Take the lines from the beginning of the data below through the line holding "if 'group' not" and return exactly those.

begin Data excerpt

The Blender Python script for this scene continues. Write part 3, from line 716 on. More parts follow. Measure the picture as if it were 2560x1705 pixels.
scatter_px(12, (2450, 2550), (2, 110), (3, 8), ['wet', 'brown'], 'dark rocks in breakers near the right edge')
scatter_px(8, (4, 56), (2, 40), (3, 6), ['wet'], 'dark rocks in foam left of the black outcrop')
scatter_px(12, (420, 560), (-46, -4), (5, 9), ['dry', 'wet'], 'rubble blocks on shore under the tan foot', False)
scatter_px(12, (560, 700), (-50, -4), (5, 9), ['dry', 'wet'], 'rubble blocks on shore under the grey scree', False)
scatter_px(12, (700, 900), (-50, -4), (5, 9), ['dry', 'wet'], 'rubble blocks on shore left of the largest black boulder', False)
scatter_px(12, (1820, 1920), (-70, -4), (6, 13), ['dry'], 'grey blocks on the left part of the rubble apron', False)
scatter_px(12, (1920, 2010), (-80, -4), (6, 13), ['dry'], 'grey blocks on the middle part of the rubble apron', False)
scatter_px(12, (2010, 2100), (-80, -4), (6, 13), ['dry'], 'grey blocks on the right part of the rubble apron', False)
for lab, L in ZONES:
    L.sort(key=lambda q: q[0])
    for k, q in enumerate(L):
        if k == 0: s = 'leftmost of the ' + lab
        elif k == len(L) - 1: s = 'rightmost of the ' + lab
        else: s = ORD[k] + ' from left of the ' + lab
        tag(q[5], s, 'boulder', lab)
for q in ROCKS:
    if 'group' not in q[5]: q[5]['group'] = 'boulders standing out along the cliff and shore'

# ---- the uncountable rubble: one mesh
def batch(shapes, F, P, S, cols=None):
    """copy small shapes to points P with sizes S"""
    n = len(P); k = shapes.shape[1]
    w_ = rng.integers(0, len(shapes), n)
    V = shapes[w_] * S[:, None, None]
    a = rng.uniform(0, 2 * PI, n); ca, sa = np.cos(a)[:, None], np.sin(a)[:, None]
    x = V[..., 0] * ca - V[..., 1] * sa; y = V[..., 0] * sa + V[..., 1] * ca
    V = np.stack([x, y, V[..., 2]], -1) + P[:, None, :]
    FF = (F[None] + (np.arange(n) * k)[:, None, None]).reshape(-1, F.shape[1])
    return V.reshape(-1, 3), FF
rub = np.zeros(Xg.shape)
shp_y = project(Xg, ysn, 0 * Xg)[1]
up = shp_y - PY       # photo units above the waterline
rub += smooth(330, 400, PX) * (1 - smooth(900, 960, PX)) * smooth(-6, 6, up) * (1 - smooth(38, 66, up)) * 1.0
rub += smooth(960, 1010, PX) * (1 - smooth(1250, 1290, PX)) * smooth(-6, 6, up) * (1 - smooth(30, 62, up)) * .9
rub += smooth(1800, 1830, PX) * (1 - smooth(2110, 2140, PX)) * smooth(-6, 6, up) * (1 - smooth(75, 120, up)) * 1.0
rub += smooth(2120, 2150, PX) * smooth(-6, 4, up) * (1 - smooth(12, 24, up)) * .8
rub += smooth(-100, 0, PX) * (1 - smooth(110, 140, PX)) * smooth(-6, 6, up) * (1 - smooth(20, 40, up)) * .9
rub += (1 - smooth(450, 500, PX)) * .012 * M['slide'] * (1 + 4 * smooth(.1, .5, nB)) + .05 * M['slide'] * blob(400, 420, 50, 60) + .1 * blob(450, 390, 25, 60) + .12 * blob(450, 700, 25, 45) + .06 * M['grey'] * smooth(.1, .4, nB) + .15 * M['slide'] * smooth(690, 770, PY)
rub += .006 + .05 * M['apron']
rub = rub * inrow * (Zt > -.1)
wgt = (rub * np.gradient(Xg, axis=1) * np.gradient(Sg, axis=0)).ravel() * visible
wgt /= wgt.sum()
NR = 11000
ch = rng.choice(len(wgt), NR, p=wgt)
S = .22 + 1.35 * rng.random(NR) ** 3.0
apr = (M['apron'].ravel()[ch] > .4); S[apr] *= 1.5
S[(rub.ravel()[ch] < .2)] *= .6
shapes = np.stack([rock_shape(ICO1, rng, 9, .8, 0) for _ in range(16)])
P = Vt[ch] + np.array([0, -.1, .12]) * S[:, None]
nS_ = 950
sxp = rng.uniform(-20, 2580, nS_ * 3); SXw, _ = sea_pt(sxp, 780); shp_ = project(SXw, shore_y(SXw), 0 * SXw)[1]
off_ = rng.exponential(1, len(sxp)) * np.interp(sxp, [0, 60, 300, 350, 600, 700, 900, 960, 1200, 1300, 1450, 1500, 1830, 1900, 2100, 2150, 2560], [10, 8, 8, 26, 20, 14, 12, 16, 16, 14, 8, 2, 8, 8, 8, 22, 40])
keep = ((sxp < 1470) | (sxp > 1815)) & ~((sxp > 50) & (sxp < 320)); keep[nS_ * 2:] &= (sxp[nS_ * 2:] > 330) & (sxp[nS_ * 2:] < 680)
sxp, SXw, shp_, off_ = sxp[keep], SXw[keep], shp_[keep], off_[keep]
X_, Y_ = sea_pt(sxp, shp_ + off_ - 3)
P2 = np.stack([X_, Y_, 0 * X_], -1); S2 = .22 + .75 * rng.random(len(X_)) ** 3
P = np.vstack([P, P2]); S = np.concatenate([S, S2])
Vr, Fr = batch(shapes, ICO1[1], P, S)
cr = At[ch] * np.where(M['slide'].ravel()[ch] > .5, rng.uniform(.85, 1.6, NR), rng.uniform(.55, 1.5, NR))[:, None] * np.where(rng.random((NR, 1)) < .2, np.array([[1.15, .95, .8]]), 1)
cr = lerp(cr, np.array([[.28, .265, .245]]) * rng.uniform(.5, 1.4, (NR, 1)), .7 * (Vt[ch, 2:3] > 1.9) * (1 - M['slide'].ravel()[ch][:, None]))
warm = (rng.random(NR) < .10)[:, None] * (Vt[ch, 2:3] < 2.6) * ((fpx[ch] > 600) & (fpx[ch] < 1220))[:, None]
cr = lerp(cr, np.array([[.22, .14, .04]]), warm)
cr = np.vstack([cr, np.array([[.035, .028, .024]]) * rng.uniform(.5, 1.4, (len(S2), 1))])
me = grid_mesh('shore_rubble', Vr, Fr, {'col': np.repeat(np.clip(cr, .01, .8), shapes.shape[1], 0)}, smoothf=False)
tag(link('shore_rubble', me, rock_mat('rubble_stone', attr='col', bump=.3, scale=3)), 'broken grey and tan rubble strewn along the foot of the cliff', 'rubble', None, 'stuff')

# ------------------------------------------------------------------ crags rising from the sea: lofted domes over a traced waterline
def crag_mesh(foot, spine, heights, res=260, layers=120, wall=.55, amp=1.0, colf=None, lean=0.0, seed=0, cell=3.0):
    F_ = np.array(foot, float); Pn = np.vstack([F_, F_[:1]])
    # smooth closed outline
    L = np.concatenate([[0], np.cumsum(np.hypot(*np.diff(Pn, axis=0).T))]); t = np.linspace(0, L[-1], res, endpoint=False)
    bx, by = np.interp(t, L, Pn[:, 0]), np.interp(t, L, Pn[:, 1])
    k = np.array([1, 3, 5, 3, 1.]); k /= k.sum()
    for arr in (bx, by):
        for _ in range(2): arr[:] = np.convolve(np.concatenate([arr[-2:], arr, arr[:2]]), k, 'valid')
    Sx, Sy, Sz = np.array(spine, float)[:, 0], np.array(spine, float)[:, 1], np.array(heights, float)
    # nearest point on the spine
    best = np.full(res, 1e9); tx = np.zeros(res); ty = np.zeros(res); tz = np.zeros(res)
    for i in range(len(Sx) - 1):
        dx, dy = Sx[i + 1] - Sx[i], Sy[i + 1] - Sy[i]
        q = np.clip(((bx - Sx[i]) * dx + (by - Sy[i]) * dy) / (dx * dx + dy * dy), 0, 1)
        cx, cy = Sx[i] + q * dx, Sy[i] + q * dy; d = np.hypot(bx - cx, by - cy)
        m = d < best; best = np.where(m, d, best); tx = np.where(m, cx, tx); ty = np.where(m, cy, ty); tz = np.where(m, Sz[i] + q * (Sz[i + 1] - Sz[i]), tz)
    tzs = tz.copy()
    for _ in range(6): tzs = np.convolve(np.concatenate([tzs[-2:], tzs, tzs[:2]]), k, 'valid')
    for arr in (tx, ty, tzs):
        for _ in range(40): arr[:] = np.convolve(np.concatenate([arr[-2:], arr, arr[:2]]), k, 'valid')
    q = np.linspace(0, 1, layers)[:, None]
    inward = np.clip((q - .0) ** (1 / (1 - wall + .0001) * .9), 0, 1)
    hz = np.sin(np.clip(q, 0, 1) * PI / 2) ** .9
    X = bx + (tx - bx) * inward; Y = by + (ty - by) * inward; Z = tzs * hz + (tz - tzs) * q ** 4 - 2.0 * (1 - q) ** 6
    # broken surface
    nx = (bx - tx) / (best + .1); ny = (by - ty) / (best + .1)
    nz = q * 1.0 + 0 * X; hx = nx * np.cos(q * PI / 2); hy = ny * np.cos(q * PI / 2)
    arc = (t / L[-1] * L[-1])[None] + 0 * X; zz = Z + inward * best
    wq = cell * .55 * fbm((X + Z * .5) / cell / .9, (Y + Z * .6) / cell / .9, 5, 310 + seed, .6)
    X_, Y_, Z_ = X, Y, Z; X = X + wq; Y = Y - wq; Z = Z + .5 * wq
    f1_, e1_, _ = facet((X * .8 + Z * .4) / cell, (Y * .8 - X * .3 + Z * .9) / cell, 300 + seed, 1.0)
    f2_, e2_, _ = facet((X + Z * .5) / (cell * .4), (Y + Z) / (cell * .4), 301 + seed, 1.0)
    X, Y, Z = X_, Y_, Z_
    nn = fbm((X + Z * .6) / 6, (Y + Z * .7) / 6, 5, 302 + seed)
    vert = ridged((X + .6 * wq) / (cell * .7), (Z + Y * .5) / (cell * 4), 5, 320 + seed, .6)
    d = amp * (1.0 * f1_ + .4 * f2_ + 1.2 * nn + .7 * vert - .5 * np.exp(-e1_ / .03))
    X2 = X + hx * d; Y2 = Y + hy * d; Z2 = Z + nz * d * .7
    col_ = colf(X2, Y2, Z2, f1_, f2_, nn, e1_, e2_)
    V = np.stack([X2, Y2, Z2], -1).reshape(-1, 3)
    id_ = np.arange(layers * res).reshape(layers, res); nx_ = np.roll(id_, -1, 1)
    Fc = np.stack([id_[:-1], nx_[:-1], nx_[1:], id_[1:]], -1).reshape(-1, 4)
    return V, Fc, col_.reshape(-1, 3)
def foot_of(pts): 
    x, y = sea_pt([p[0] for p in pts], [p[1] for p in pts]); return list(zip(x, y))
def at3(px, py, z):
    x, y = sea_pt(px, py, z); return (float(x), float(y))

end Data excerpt

| Finished answer |
The Blender Python script for this scene continues. Write part 3, from line 716 on. More parts follow. Measure the picture as if it were 2560x1705 pixels.
scatter_px(12, (2450, 2550), (2, 110), (3, 8), ['wet', 'brown'], 'dark rocks in breakers near the right edge')
scatter_px(8, (4, 56), (2, 40), (3, 6), ['wet'], 'dark rocks in foam left of the black outcrop')
scatter_px(12, (420, 560), (-46, -4), (5, 9), ['dry', 'wet'], 'rubble blocks on shore under the tan foot', False)
scatter_px(12, (560, 700), (-50, -4), (5, 9), ['dry', 'wet'], 'rubble blocks on shore under the grey scree', False)
scatter_px(12, (700, 900), (-50, -4), (5, 9), ['dry', 'wet'], 'rubble blocks on shore left of the largest black boulder', False)
scatter_px(12, (1820, 1920), (-70, -4), (6, 13), ['dry'], 'grey blocks on the left part of the rubble apron', False)
scatter_px(12, (1920, 2010), (-80, -4), (6, 13), ['dry'], 'grey blocks on the middle part of the rubble apron', False)
scatter_px(12, (2010, 2100), (-80, -4), (6, 13), ['dry'], 'grey blocks on the right part of the rubble apron', False)
for lab, L in ZONES:
    L.sort(key=lambda q: q[0])
    for k, q in enumerate(L):
        if k == 0: s = 'leftmost of the ' + lab
        elif k == len(L) - 1: s = 'rightmost of the ' + lab
        else: s = ORD[k] + ' from left of the ' + lab
        tag(q[5], s, 'boulder', lab)
for q in ROCKS:
    if 'group' not in q[5]: q[5]['group'] = 'boulders standing out along the cliff and shore'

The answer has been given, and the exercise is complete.